Records with scene code:
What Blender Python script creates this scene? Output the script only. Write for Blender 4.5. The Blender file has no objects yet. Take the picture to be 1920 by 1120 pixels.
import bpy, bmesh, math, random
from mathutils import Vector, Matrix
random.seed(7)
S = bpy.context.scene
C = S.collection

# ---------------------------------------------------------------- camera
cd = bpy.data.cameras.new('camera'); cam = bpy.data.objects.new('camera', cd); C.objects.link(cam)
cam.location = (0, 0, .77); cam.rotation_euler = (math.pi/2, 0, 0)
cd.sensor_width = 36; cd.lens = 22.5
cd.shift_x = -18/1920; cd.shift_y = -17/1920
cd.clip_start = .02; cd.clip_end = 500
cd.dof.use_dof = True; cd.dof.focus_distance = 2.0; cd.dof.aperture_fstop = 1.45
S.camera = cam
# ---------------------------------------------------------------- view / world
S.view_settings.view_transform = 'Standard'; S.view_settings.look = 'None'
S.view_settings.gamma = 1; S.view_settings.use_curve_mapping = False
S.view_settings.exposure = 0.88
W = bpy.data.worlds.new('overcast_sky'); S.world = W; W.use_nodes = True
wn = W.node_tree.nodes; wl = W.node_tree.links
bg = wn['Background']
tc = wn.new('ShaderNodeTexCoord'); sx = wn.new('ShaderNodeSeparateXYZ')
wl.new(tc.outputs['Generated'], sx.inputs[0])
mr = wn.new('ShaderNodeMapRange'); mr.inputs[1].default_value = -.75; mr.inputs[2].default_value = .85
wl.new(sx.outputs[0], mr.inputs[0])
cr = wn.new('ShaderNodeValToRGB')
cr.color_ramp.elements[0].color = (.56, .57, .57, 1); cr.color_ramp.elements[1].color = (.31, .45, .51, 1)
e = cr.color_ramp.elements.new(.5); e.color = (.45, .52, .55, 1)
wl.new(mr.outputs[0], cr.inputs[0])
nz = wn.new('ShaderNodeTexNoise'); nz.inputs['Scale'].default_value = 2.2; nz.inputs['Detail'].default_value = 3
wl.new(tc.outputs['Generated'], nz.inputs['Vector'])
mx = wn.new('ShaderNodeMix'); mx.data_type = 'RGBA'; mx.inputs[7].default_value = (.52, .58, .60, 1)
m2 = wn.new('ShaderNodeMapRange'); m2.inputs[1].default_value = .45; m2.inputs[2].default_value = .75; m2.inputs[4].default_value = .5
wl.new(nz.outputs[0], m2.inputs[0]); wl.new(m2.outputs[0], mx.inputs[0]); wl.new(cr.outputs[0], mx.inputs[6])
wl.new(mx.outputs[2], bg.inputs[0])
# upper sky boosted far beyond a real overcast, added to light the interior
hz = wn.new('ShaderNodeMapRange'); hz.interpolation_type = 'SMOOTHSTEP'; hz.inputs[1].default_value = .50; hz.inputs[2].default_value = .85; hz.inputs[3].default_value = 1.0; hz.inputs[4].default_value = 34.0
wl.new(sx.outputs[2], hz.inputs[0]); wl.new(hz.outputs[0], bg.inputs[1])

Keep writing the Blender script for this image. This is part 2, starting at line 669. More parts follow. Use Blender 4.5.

> **THE REQUEST**
Output all preceding records character for character.

> **EXERCISE RESULT**
What Blender Python script creates this scene? Output the script only. Write for Blender 4.5. The Blender file has no objects yet. Take the picture to be 1920 by 1120 pixels.
import bpy, bmesh, math, random
from mathutils import Vector, Matrix
random.seed(7)
S = bpy.context.scene
C = S.collection

# ---------------------------------------------------------------- camera
cd = bpy.data.cameras.new('camera'); cam = bpy.data.objects.new('camera', cd); C.objects.link(cam)
cam.location = (0, 0, .77); cam.rotation_euler = (math.pi/2, 0, 0)
cd.sensor_width = 36; cd.lens = 22.5
cd.shift_x = -18/1920; cd.shift_y = -17/1920
cd.clip_start = .02; cd.clip_end = 500
cd.dof.use_dof = True; cd.dof.focus_distance = 2.0; cd.dof.aperture_fstop = 1.45
S.camera = cam
# ---------------------------------------------------------------- view / world
S.view_settings.view_transform = 'Standard'; S.view_settings.look = 'None'
S.view_settings.gamma = 1; S.view_settings.use_curve_mapping = False
S.view_settings.exposure = 0.88
W = bpy.data.worlds.new('overcast_sky'); S.world = W; W.use_nodes = True
wn = W.node_tree.nodes; wl = W.node_tree.links
bg = wn['Background']
tc = wn.new('ShaderNodeTexCoord'); sx = wn.new('ShaderNodeSeparateXYZ')
wl.new(tc.outputs['Generated'], sx.inputs[0])
mr = wn.new('ShaderNodeMapRange'); mr.inputs[1].default_value = -.75; mr.inputs[2].default_value = .85
wl.new(sx.outputs[0], mr.inputs[0])
cr = wn.new('ShaderNodeValToRGB')
cr.color_ramp.elements[0].color = (.56, .57, .57, 1); cr.color_ramp.elements[1].color = (.31, .45, .51, 1)
e = cr.color_ramp.elements.new(.5); e.color = (.45, .52, .55, 1)
wl.new(mr.outputs[0], cr.inputs[0])
nz = wn.new('ShaderNodeTexNoise'); nz.inputs['Scale'].default_value = 2.2; nz.inputs['Detail'].default_value = 3
wl.new(tc.outputs['Generated'], nz.inputs['Vector'])
mx = wn.new('ShaderNodeMix'); mx.data_type = 'RGBA'; mx.inputs[7].default_value = (.52, .58, .60, 1)
m2 = wn.new('ShaderNodeMapRange'); m2.inputs[1].default_value = .45; m2.inputs[2].default_value = .75; m2.inputs[4].default_value = .5
wl.new(nz.outputs[0], m2.inputs[0]); wl.new(m2.outputs[0], mx.inputs[0]); wl.new(cr.outputs[0], mx.inputs[6])
wl.new(mx.outputs[2], bg.inputs[0])
# upper sky boosted far beyond a real overcast, added to light the interior
hz = wn.new('ShaderNodeMapRange'); hz.interpolation_type = 'SMOOTHSTEP'; hz.inputs[1].default_value = .50; hz.inputs[2].default_value = .85; hz.inputs[3].default_value = 1.0; hz.inputs[4].default_value = 34.0
wl.new(sx.outputs[2], hz.inputs[0]); wl.new(hz.outputs[0], bg.inputs[1])

Keep writing the Blender script for this image. This is part 2, starting at line 669. More parts follow. Use Blender 4.5.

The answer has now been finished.